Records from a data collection
++++++++++

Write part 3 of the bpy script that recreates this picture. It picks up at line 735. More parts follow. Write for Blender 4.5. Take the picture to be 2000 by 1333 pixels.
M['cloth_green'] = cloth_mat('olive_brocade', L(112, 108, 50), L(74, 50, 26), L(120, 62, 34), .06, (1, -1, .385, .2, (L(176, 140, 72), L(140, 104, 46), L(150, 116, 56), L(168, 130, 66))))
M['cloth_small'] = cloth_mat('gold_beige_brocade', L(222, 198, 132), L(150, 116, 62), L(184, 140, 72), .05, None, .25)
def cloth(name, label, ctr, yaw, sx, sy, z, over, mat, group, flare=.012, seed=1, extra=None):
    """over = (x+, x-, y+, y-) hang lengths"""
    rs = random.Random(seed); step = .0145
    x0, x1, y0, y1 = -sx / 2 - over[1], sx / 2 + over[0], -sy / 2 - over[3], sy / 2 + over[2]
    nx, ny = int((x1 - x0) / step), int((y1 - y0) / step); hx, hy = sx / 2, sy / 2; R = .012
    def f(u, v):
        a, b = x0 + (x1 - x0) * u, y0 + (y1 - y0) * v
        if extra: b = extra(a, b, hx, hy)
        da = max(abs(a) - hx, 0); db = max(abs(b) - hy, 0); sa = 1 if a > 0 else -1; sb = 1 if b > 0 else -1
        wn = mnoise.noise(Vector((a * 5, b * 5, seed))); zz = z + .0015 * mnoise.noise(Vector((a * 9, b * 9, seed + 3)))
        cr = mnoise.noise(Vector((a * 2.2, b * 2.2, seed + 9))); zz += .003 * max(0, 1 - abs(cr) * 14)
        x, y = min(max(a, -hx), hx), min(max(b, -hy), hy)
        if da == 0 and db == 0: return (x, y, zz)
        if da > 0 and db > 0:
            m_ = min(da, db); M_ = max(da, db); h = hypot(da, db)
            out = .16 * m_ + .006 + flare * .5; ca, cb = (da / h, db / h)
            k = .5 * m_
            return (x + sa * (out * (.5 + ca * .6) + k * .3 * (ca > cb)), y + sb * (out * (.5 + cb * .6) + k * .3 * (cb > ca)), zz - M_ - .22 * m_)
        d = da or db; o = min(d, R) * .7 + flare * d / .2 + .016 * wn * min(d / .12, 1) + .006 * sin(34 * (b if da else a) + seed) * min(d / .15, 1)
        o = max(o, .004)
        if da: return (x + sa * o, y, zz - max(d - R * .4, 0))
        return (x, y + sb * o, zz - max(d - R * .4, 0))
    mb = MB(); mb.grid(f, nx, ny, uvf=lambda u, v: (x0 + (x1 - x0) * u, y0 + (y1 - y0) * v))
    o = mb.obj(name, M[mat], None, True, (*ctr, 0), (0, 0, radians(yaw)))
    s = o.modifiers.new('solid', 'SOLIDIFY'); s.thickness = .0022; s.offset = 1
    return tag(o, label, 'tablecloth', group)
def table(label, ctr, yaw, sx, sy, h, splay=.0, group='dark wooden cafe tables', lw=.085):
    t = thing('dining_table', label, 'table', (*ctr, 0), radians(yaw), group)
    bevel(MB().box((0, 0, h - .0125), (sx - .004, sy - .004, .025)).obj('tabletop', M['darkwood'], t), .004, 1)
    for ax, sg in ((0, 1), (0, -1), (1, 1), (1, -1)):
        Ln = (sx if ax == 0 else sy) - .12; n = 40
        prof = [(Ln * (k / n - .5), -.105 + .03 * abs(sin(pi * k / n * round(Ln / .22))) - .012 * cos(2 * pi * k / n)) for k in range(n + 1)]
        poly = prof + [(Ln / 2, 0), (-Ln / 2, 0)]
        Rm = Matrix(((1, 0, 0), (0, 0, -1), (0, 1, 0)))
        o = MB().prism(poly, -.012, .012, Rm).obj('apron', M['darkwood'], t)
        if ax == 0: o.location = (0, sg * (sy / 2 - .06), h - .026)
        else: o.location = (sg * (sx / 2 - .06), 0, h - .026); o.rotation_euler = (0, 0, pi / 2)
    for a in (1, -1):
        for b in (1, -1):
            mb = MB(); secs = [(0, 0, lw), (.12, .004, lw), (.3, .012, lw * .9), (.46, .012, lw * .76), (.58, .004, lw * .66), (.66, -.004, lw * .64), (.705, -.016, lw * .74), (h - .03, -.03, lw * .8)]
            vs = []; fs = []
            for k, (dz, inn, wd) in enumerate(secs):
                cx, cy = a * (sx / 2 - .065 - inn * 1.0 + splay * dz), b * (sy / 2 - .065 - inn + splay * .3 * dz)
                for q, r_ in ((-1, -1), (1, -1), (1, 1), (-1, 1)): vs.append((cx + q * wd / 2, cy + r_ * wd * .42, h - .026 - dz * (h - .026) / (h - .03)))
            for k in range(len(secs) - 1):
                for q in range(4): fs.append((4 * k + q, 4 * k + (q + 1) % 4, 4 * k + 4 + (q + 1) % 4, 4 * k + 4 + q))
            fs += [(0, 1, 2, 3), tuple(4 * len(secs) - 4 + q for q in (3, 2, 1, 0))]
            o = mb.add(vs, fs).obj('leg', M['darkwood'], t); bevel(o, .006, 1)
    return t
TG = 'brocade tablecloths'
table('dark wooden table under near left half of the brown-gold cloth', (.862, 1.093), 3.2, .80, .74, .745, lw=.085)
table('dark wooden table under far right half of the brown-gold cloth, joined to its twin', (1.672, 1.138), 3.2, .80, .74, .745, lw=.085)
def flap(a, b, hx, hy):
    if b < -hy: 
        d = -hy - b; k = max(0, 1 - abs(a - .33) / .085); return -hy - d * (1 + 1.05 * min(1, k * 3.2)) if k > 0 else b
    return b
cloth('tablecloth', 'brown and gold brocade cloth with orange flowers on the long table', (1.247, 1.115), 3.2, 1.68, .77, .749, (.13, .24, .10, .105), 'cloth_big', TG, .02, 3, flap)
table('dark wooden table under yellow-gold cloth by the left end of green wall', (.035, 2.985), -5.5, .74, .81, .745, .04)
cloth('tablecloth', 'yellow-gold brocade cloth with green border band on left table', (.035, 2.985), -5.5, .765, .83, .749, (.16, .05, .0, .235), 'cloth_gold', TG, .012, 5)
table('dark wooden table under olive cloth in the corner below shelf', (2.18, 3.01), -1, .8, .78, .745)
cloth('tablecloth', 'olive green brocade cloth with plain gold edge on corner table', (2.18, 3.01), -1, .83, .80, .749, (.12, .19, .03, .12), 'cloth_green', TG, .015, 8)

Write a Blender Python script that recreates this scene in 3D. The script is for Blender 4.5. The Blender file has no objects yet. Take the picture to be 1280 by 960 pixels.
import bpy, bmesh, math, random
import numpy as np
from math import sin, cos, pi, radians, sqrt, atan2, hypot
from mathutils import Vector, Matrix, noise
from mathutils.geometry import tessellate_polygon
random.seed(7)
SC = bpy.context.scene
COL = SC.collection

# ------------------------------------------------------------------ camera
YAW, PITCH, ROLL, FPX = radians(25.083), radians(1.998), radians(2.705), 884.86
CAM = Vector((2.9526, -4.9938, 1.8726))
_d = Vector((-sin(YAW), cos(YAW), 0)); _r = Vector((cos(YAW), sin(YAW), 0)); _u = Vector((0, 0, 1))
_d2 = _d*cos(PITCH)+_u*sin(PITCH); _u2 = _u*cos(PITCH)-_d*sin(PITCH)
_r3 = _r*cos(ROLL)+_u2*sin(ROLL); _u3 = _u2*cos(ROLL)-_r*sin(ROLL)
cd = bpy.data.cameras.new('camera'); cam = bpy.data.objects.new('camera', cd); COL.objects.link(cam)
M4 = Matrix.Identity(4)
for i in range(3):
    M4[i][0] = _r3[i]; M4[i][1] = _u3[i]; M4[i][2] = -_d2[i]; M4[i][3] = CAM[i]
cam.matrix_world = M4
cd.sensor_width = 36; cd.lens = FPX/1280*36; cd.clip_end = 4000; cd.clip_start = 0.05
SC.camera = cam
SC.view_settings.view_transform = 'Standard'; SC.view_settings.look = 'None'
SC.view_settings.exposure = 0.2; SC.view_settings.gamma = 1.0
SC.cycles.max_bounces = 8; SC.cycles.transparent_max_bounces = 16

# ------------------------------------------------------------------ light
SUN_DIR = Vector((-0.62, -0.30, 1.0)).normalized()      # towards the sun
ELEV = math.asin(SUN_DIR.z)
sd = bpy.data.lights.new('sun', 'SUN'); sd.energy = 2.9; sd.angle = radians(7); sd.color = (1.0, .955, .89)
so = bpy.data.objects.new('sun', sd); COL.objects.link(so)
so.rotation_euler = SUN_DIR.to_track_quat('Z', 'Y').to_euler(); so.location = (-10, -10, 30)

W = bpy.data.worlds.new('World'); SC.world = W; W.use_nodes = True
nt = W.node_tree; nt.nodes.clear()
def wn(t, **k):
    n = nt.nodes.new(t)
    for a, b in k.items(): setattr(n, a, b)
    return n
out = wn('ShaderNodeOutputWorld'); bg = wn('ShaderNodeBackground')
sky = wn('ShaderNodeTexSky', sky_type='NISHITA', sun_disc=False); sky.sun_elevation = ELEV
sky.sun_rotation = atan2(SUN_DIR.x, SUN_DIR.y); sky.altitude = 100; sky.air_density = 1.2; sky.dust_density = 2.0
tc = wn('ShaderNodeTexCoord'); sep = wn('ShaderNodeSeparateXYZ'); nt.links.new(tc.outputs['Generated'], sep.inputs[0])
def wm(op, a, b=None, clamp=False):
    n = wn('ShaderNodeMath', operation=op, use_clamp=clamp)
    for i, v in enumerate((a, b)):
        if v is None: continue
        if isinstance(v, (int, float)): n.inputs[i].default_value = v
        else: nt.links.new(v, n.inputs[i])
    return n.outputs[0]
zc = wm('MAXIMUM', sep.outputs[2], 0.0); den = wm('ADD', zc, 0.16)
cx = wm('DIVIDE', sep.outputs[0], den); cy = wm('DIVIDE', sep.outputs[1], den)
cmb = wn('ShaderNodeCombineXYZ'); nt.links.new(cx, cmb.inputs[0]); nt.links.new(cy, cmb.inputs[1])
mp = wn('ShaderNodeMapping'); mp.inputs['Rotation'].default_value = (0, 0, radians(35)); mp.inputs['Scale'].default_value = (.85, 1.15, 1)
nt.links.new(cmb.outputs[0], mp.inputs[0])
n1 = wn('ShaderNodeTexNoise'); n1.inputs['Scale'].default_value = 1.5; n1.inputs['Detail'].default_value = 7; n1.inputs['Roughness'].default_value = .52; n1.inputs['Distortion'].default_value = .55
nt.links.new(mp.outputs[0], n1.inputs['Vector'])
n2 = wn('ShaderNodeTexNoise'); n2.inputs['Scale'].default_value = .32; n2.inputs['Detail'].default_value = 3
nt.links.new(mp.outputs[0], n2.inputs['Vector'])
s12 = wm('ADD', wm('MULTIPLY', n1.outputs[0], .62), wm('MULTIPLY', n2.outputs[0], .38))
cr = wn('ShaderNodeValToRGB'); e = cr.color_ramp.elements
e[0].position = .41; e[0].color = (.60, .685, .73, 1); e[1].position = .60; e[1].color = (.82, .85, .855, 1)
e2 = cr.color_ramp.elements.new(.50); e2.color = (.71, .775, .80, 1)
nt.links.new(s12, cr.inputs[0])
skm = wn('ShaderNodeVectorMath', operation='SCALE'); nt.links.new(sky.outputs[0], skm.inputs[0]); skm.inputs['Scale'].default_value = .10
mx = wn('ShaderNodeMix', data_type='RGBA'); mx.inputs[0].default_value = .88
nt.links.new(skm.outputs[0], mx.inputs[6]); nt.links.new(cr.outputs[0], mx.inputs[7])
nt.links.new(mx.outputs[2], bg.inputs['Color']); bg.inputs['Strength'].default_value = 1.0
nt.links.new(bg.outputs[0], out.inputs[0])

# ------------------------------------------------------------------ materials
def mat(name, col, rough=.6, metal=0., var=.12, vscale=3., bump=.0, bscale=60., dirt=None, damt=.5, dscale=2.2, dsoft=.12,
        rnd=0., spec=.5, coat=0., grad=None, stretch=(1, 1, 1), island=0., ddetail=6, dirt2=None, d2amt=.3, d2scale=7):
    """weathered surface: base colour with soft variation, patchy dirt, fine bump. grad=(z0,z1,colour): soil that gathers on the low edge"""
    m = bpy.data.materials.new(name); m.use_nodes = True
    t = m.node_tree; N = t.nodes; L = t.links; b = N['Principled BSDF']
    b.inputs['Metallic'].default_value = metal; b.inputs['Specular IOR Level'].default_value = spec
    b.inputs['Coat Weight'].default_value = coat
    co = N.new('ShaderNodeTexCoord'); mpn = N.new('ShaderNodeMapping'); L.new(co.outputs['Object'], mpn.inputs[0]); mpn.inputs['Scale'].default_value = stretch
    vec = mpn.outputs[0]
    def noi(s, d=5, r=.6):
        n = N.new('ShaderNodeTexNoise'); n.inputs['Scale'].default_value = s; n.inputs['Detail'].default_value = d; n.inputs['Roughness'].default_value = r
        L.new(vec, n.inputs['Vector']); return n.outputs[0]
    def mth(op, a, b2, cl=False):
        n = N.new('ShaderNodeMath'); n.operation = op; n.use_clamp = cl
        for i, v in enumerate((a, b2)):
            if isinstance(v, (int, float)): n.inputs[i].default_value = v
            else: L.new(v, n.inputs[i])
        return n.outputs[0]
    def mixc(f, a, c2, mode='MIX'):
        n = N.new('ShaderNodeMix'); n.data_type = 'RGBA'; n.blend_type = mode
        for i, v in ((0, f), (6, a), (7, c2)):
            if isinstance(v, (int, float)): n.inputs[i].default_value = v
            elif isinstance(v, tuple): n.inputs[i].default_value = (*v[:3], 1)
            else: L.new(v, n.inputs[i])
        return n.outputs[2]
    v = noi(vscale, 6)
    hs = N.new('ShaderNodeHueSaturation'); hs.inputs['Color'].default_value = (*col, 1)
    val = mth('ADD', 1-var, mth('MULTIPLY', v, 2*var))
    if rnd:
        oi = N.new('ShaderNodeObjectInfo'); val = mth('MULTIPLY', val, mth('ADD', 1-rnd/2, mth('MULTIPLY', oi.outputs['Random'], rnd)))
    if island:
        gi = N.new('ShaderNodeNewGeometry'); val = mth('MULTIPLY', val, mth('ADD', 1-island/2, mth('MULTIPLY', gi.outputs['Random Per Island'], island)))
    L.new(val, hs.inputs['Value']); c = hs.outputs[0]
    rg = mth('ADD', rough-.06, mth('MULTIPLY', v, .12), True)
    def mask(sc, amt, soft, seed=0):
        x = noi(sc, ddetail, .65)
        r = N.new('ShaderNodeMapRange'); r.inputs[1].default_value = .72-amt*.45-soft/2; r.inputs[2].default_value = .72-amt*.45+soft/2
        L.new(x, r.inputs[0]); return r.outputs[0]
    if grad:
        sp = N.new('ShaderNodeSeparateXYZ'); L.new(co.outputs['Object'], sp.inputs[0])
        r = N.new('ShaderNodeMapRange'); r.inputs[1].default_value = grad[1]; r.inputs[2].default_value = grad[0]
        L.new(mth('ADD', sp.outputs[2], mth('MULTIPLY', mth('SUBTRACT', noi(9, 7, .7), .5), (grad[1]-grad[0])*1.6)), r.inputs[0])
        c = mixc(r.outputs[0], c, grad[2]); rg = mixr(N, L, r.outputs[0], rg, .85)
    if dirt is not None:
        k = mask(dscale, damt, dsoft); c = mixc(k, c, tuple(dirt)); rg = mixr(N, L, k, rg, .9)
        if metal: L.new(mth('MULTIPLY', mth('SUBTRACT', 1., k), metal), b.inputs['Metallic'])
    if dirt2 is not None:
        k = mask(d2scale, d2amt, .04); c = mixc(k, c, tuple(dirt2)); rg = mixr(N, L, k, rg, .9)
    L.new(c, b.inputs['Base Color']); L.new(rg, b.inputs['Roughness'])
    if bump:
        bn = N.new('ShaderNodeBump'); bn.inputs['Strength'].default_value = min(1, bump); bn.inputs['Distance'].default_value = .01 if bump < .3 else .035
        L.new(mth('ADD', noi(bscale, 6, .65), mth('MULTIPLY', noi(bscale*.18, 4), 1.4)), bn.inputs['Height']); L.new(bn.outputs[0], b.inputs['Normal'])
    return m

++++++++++

Given task -
Check the data for the word "objects" and pull out the lines that have it.

Written response -
Write a Blender Python script that recreates this scene in 3D. The script is for Blender 4.5. The Blender file has no objects yet. Take the picture to be 1280 by 960 pixels.
cd = bpy.data.cameras.new('camera'); cam = bpy.data.objects.new('camera', cd); COL.objects.link(cam)
so = bpy.data.objects.new('sun', sd); COL.objects.link(so)